Domani Marilyn avrebbe compiuto novant’anni, ed è difficile, al di là della fiaba di Buzzati, immaginare cosa sarebbe stata nei decenni. La sua forza è stata proprio quella di essere in bilico tra due diverse epoche del divismo: dopo il suo momento classico (gli anni 30 di Greta Garbo e Marlene Dietrich) e prima di quello problematico, adulto, della New Hollywood anni 70 degli anti-divi. Era un simbolo troppo indietro e troppo avanti, per certi versi, così come il suo modello di femminilità. In apparenza rassicurante, da “oca bionda” negli Usa di Eisenhower, ma insieme sotto il segno dell’eccesso, del travestimento, della recita di se stessa. E a riguardarli i suoi ruoli sono spesso complessi: la donna di frontiera di La magnifica preda,la cantante di night in fuga di Fermata d’autobus, la “cacciatrice di mariti” di Come sposare un milionario; fino al ruolo più adulto, quello negliSpostati di John Huston. Ma va forse
rivista in questa direzione anche la celebre Sugar Kane di A qualcuno piace caldo, film-simbolo di questa diva arrivata troppo tardi e troppo presto: una commedia in costume anni 30, che però gioca con quel che si chiama oggi gender, tanto da apparirci proiettato negli anni della liberazione sessuale. Secondo Edgar Morin la morte di Marilyn Monroe, «eroina della nuova femminilità», è «il rintocco funebre dello star system».
Marilyn non avrebbe accentuato i tratti pop e camp della propria immagine, come accadde invece a molti sex symbol di generazioni precedenti: da Mae West vamp nel Caso Myra Breckinridge alla nostra Francesca Bertini,
ottantaquattrenne suora in Novecento di Bertolucci, a Marlene Dietrich, nobildonna in Gigolò accanto a David Bowie.
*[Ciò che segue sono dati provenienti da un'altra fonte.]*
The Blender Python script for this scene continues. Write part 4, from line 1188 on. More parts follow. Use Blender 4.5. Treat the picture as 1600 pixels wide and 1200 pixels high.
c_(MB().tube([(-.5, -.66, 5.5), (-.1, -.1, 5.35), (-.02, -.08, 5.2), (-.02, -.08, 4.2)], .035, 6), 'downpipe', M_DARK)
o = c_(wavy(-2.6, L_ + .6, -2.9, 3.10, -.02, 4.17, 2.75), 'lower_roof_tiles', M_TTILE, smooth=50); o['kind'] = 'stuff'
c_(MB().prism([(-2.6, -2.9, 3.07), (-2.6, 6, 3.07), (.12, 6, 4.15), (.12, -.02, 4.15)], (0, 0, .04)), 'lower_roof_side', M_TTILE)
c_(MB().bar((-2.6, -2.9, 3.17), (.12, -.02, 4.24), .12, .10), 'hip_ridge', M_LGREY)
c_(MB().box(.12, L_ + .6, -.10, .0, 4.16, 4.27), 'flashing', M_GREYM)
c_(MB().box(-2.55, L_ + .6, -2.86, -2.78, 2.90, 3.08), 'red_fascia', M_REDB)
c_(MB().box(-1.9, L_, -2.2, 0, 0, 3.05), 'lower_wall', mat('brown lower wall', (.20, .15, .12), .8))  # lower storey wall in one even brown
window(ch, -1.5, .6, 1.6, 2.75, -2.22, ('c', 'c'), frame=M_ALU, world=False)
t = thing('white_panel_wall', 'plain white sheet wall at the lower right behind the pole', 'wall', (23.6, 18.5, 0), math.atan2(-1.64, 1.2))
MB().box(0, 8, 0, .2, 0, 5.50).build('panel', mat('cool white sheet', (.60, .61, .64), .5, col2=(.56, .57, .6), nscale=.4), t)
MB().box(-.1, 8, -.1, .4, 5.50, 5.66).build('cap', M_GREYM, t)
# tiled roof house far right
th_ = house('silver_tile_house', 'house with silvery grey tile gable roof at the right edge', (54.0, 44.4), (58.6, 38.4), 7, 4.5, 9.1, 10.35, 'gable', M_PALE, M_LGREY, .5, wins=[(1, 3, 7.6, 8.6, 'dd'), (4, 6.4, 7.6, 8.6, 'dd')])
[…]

Magari Marilyn sarebbe stata in grado, più di altre attrici della sua generazione, di essere al passo con l’epoca dei Coppola e degli Spielberg, dei DeNiro e delle Meryl Streep. Ma in fondo, sono discorsi oziosi. Perché la tragica e prematura morte di Marilyn è elemento decisivo del suo mito. Una frase di Hugo von Hofmannsthal recita: «Un uomo che muore a trentacinque anni è, in ogni momento della sua vita, un uomo che morirà a trentacinque anni». Per Marilyn, che morì a 36 anni, è così. In ogni film, la Monroe che vediamo è la diva morta giovane e infelice - con tutto il pathos, e la retorica, che questo comporta. La sua immagine è icona e feticcio: riprodotta in serie da Warhol, oggetto di indagini morbose, di ostensione di memorabilia. Addirittura personaggio da fantascienza, nei romanzi di James Ballard o del nostro Tommaso Pincio, che nel libro Lo spazio sfinito la sdoppia immaginando un mondo parallelo in cui, negli anni 50, trionfa una diva di nome Norma Jeane Baker (vero nome dell’attrice), mentre una donna di nome Marilyn Monroe è una commessa in libreria. E forse in quel caso sì, possiamo immaginare che la diva, tornata umana, sopravviva al proprio mito e al proprio destino.